La GAMeC di Bergamo presenta la prima personale in un’istituzione italiana dell’artista Latifa Echakhch (1974, El Khnansa, Marocco. Vive e lavora a Martigny, Svizzera).

La mostra ‘Le rappel des oiseaux’ è parte del programma espositivo Eldorado, che la GAMeC dedica agli artisti emergenti più interessanti sulla scena internazionale, invitati a concepire un progetto inedito per gli spazi del museo.
La mostra è realizzata in collaborazione con il FRAC Champagne-Ardenne di Reims, dove è stata presentata lo scorso aprile; tuttavia, il progetto complessivo dell’esposizione – come accade sempre nel lavoro di Echakhch – è stato ripensato in stretta relazione con lo spazio espositivo della GAMeC.

Attraverso un’estrema varietà di mezzi espressivi che spaziano dall’installazione al video, dalla pittura alla fotografia, Latifa Echakhch esplora le dimensioni dell’identità individuale e collettiva, il concetto di cultura e i sentimenti di appartenenza e sradicamento. Le sue opere sono realizzate a partire da oggetti comuni, che l’artista presenta come tali o dopo averli modificati attraverso azioni semplici: aste per bandiere esposte senza bandiere, tappeti per preghiera il cui interno è stato ritagliato e di cui resta solo il bordo, cartine geografiche accartocciate come fossero piccoli emisferi, microfoni privati del meccanismo di amplificazione.

Ma all’economia dei mezzi che caratterizza il linguaggio artistico di Latifa Echakhch corrisponde un’altrettanto radicale potenza espressiva: le sue, infatti, sono metafore sobrie ma estremamente intense, in grado di evocare una condizione umana universale, ossia la posizione del singolo di fronte alla storia, alla memoria, alla politica e alla religione. Tutto il lavoro di quest’artista riconduce alla dimensione della soggettività e dell’esperienza individuale i grandi temi del mondo contemporaneo: la violenza dei fondamentalismi nazionalisti e religiosi, le ricadute nel presente del passato colonialista, le implicazioni nella quotidianità dell’ideologia modernista.
Nelle opere di Echakhch ciò che un tempo era grandioso e monumentale si presenta oggi come un residuo o una rovina, mentre i simboli ancora in grado di muovere le coscienze collettive sono decostruiti e presentati nella loro fallibilità.

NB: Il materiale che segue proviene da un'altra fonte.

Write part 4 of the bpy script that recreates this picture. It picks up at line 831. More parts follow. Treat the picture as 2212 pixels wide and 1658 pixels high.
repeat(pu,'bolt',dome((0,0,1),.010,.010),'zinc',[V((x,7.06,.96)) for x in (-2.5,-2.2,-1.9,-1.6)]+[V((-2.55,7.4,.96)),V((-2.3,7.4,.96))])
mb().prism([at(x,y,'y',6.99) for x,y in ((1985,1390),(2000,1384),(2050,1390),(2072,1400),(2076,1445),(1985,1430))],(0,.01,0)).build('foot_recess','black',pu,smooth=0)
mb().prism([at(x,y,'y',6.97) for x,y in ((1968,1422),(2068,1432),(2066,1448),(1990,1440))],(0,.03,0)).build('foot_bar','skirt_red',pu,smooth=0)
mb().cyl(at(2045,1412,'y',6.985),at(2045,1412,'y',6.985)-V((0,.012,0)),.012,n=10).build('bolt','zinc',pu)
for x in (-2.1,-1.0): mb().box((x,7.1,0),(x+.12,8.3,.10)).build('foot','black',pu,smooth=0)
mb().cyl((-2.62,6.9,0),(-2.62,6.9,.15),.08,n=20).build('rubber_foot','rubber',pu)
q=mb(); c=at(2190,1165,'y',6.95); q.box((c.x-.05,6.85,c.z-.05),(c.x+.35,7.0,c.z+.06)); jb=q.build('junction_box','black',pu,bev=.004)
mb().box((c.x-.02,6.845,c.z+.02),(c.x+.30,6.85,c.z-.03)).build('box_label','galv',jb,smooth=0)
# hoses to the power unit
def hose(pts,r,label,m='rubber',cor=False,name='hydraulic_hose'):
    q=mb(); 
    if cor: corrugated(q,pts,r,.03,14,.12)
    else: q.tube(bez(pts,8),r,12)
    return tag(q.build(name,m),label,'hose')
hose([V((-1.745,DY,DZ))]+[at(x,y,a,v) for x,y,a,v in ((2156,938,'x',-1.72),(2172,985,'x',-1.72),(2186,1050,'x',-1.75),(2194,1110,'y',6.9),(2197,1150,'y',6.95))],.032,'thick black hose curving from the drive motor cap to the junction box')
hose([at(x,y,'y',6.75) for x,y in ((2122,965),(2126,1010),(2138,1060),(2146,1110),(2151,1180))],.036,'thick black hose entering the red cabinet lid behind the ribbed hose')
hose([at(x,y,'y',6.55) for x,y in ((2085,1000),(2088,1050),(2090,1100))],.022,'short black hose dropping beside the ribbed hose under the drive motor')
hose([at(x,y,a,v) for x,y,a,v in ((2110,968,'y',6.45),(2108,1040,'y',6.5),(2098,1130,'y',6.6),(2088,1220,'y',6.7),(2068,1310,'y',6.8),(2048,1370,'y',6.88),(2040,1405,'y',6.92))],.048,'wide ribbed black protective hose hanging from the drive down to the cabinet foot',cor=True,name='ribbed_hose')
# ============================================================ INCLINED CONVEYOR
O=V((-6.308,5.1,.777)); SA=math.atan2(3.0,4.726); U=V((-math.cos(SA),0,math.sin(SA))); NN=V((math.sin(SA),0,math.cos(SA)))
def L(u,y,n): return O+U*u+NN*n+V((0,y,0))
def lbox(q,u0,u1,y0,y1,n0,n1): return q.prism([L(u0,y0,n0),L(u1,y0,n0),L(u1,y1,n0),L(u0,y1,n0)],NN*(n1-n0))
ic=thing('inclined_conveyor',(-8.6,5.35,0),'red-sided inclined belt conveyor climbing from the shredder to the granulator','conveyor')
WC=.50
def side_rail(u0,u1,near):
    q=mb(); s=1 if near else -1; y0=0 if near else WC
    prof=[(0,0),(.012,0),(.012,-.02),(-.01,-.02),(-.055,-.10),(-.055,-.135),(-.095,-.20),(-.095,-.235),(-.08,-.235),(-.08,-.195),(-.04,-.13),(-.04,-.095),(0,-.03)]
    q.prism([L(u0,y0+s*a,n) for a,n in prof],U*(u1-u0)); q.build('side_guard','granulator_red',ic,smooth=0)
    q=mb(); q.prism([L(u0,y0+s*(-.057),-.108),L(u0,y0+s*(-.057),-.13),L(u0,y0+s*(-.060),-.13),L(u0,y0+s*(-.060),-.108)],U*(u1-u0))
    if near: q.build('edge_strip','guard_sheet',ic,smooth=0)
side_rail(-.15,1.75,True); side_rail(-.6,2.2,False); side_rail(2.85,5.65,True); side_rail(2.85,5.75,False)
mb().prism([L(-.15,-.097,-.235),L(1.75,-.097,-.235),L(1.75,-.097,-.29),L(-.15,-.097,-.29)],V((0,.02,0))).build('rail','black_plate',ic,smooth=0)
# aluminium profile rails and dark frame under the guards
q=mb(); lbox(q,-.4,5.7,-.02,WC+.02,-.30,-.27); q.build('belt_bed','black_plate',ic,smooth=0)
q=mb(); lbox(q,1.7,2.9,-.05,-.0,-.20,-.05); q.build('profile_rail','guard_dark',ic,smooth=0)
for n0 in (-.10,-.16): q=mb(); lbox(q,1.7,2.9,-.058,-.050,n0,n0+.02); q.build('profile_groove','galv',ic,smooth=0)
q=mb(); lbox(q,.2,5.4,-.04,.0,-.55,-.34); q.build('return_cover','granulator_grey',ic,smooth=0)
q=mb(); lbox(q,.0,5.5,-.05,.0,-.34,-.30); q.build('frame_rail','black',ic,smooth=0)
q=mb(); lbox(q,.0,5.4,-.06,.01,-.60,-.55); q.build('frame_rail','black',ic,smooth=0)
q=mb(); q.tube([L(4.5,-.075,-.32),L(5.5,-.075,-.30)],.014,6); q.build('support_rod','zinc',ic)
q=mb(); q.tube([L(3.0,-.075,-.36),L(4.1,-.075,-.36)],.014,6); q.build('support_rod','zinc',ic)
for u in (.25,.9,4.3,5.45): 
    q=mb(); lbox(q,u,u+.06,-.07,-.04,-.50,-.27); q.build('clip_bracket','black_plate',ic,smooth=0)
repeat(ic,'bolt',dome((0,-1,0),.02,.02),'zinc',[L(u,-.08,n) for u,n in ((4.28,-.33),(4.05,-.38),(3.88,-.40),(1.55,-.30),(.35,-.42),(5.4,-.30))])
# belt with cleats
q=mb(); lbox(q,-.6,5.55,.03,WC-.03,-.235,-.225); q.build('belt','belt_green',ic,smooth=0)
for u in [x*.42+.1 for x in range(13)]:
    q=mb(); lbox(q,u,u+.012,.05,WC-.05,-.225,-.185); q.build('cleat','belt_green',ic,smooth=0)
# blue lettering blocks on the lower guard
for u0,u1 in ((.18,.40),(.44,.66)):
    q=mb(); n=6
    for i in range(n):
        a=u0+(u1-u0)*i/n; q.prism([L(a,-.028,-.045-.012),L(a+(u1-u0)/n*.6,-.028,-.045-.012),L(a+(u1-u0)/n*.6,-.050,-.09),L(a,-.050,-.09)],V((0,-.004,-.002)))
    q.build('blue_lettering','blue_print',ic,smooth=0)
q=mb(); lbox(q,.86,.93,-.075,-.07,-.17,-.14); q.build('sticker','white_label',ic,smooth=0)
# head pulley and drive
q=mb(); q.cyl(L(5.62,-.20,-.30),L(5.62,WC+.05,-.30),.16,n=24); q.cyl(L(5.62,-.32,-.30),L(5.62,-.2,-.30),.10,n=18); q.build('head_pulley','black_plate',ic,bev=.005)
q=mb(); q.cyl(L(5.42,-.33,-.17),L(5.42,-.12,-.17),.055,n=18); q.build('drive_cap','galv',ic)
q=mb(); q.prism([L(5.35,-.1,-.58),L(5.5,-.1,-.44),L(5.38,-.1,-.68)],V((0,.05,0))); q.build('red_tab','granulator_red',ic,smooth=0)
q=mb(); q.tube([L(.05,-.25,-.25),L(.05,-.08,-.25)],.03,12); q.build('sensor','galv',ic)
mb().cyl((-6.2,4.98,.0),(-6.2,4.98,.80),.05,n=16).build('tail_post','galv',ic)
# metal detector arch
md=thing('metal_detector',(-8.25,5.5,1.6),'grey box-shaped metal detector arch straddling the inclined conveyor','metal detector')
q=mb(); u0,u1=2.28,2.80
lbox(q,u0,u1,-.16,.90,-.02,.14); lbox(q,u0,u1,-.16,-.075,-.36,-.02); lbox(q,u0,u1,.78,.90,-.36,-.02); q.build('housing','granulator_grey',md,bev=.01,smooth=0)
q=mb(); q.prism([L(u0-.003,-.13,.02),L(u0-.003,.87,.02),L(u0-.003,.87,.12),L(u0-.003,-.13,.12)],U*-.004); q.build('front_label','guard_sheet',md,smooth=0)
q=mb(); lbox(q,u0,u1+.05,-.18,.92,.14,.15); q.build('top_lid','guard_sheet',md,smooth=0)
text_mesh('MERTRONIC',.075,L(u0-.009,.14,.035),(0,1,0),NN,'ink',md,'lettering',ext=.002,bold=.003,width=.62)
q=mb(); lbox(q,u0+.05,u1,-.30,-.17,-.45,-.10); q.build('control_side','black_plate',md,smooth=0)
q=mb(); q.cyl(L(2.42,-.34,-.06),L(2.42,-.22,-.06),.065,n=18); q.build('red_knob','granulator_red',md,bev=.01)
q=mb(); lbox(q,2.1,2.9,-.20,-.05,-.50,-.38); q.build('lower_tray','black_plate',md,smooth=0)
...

La matrice concettuale che sta alla base della pratica artistica di Latifa Echakhch si accompagna a una spiccata sensibilità poetica. Se sul piano formale l’artista fa spesso riferimento all’Arte Minimalista, Concettuale, Processuale e all’Arte Povera, questi stessi rimandi sono trasformati attraverso un utilizzo insieme lirico e critico di tutta una serie di simboli e oggetti che rimandano a specifici contesti culturali, sia orientali che occidentali.
Al cuore del lavoro di Echakhch c’è un’azione di sottile corrosione di tutto ciò che è percepito come immutabile e al di fuori dello scorrere del tempo e della dialettica storica e che, inevitabilmente, riposa al cuore dei conflitti: i concetti di integrità nazionale e di identità culturale come mitologie della purezza, le contrapposizioni ideologiche e le convinzioni assolute sul destino politico e religioso dell’uomo.

La mostra è documentata da un catalogo monografico edito da JRP Ringier pubblicato nella seconda metà del 2011. Il libro costituisce la prima monografia completa dedicata all’artista, ed è realizzato in collaborazione con la Kunsthalle Fridericianum di Kassel, il Kunstverein di Bielefeld, il FRAC Campagne-Ardenne di Reims e il FRI-ART di Freiburg, tutte istituzioni internazionali che hanno ospitato recentemente mostre personali dell’artista.

La mostra è realizzata con il sostegno di Pro Helvetia, Fondazione svizzera per la cultura.
Si ringrazia l’Istituto Svizzero di Roma per la preziosa collaborazione.

La mostra è parte di una serie in onore di Arturo Toffetti.